Preventing Water Damage in a Turn of the Century Home

by | Mar 1, 2024

Stephen Burton is in a turn of the century home that needs careful repairs  that both protect the integrity of the foundation and ensure that there’s no further water damage. He’s observing repairs that have been made in the past that were well-applied and can be left alone and some that need additional attention.

Those repairs include addressing issues with the gutters and downspouts, installing cove plating, and injecting sealants that will help keep moisture out of the basement and protect the walls and footers.

Listen in as he goes into detail!

Transcript

Hey, this is Steven from Waterproof Solutions. Thanks for having me out. So it’s a typical situation when we’re in a turn-of-century house. They actually use the floor joists for the forms of this house. So cool. And at the end of the day, when a house is built in ’29, it’s got a steel stem, the main beam, and you know that there was some money spent here. So I see some real quality work. The cellar and the front porch, there’s generally a footing that runs in between the two. So a lot of times we’re going to handle them separately.

What’s real important is that we deal with the downspouts on the house and the gutters. And I’m going to guess that we probably have four-inch gutters on them. So I’m a big fan of six-inch gutters, they keep the water away. Concrete pitches. Anything that’s pitching at the house, we’re going to look at that because that can hurt the concrete.

Concrete flexes very, very easily, and it shouldn’t. So that means it’s tensile strength is slight, like a paper clip, pow, it breaks. So 10 %. So you might have 3,000 pound concrete, and 36 gallons of water can break the wall. 300 pounds, right? So we need to be mindful of that. Two-inch rain, we get a 500 gallons, and what’s 4,170 pounds right at the corner. So we have to ask ourselves, how’s the water managing to force its way in and to actually knock the house crazy? So it’s important.

Another cool aspect of this house is that it’s had a prior injection done to it, and it’s like a closed cell urethane that we shot in that with an epoxy skin. This looks correct.

Concrete doesn’t like to be painted. It’s going to do this over time where it comes through. And you can see where the concrete was segregated back there in the day. They didn’t get as much of it didn’t get together, and it honey combed, and you can see that. When the rocks are separated from each other, and the paste of the cement didn’t get it all together. That makes for rough concrete.

I’m guessing this is an old back porch or something. We’re going to take a look at this, but this is an interesting situation. Man, oh, man, is it doing well! Because I expect it splits and everything else. So it’s amazing. Our technology in great forms and all that. And these folks were dialing it in back in 29.

So we’re going to propose to put a drain towel system in this house, and that’s basically because there’s a concrete footing, concrete wall and a concrete floor, and the floor came much later.

We also know that the floor is not super thick. And why should it be? It’s just heavy carpet. But having said that, we want to make sure that we don’t have leaks there. So we’re going to put the system in.

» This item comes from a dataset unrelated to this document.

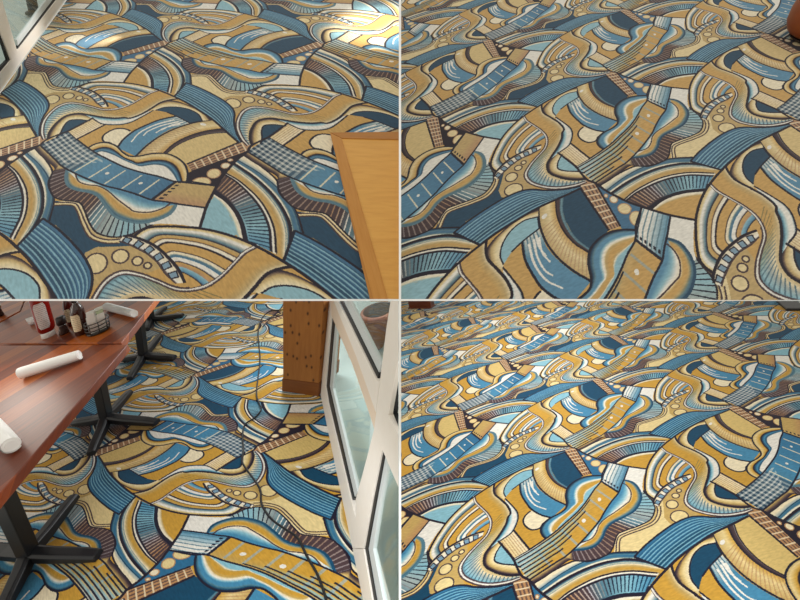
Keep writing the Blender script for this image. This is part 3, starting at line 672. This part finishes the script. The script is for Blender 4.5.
# ---------------------------------------------------------------- lower-left bay: tables
VP = np.array([248.0, 1000.0])
dn_ = wd(ray(*VP)); LEAN = dn_/dn_[2]*1.0        # vector with z = 1 that runs along the photographed uprights
LEAN = LEAN if LEAN[2] > 0 else -LEAN
TH = .75
M_top = wood_material('varnished_plank_wood', ['4a1c0d', '74300f', '9c4a14', 'c06c1c'], .125, .42, .12, 9, .25)
M_topedge = wood_material('varnished_edge_wood', ['4a1c12', '6d2c1a', '864026'], .3, .4, .3)
M_iron = mat('black_cast_iron', '17181c', .45, .5)
M_rub = mat('grey_rubber', '2c2d30', .8, .2)
def table(c_far_right, right_dir_px, seam_px, len_r, len_s, bases, label, edge=.05):
    """top: far-right corner and two edges given by points of their image lines"""
    C = LL.at(*c_far_right, TH); a = LL.at(*right_dir_px, TH)-C; b = LL.at(*seam_px, TH)-C
    a = a/np.linalg.norm(a); b = b/np.linalg.norm(b)
    root = empty('dining_table', (C+a*len_r*.5+b*len_s*.5)*np.array([1, 1, 0]))
    tag(root, label, 'table', 'dark wooden restaurant tables')
    P = [C, C+a*len_r, C+a*len_r+b*len_s, C+b*len_s]
    MB().prism(P, [0, 0, -.034], (C, a, b)).build('tabletop', M_top, root, .003)
    return root, C, a, b
def pedestal(root, px, ends, h=TH-.036):
    c = LL.at(*px)
    M = MB(); s = .031
    x = np.array([1.0, 0, 0]); y = np.array([0, 1.0, 0])
    b0 = c+np.array([0, 0, .045])
    T = c+LEAN*h
    ring = lambda q: [q-x*s-y*s, q+x*s-y*s, q+x*s+y*s, q-x*s+y*s]
    M.prism(ring(b0), T-b0).build('post', M_iron, root, .004)
    MB().box(T-np.array([0, 0, .004]), x*.34, y*.34, [0, 0, .006]).build('mounting_plate', M_iron, root)
    for e in ends:
        E = LL.at(*e); d = E-c; L = np.linalg.norm(d); d /= L; n = np.cross([0, 0, 1.0], d)
        mb = MB(); prev = None
        prof = [(0, .032, .030, .078), (.12, .031, .022, .074), (.35, .030, .014, .062), (.8, .028, .010, .050), (1.0, .025, .010, .040)]
        rings = []
        for u, hw, z0, z1 in prof:
            q = c+d*L*u
            rings.append([mb.bm.verts.new(q+n*k*hw+np.array([0, 0, zz])) for k, zz in ((-1, z0), (-1, z1-.01), (-.6, z1), (.6, z1), (1, z1-.01), (1, z0))])
        for i in range(len(rings)-1):
            for k in range(6): mb.face([rings[i][k], rings[i][(k+1) % 6], rings[i+1][(k+1) % 6], rings[i+1][k]])
        mb.face(rings[0][::-1]); mb.face(rings[-1])
        ft = mb.build('foot', M_iron, root, .003)
        q = c+d*(L*.93); MB().lathe(q, [0, 0, 1], [(.015, .0), (.019, .003), (.019, .010)], 12).build('rubber_glide', M_rub, ft)
r1, C1, a1, b1 = table((127.5, 344.3), (28.5, 460), (0, 345.6), 1.15, 1.1, None, 'nearer dark wooden table with a bright glare spot and two napkin rolls on it')
pedestal(r1, (35, 560), [(101, 558), (77, 499), (-25, 551), (6, 612)])
pedestal(r1, (110, 423), [(159, 424.5), (131, 394), (76, 425), (93, 456)])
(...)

We’re going to put a cove plate And a cove plate is a piece of plastic that will allow the walls, should they breach to let the water go into the system. It’s not ideal to let the walls leak, but sometimes you can’t get out the crack without tearing something up pretty dramatic.

And we’ll always try with an injection. And I say try because it cannot always be the way that finishes it. Sometimes we have to get right to the source, which is outside and seal it. So having said that, we’ll get the length and the width times two. Put that down. That’ll be your linear feet of the basement.

And we’ll put a bid together that will not only put a system in that lasts with it, but if this association sells the property, it would go with the house. So it does have a transferable warranty. And from there, we’ll go ahead and put together a plan for that. Again, there’s no attention to the walls other than we’re going to take the pressure off of them by putting a system in. We can always add or to detract from that coming into it. So this is Steven from Waterproof Solutions. The other pictures will be from outside. Thanks.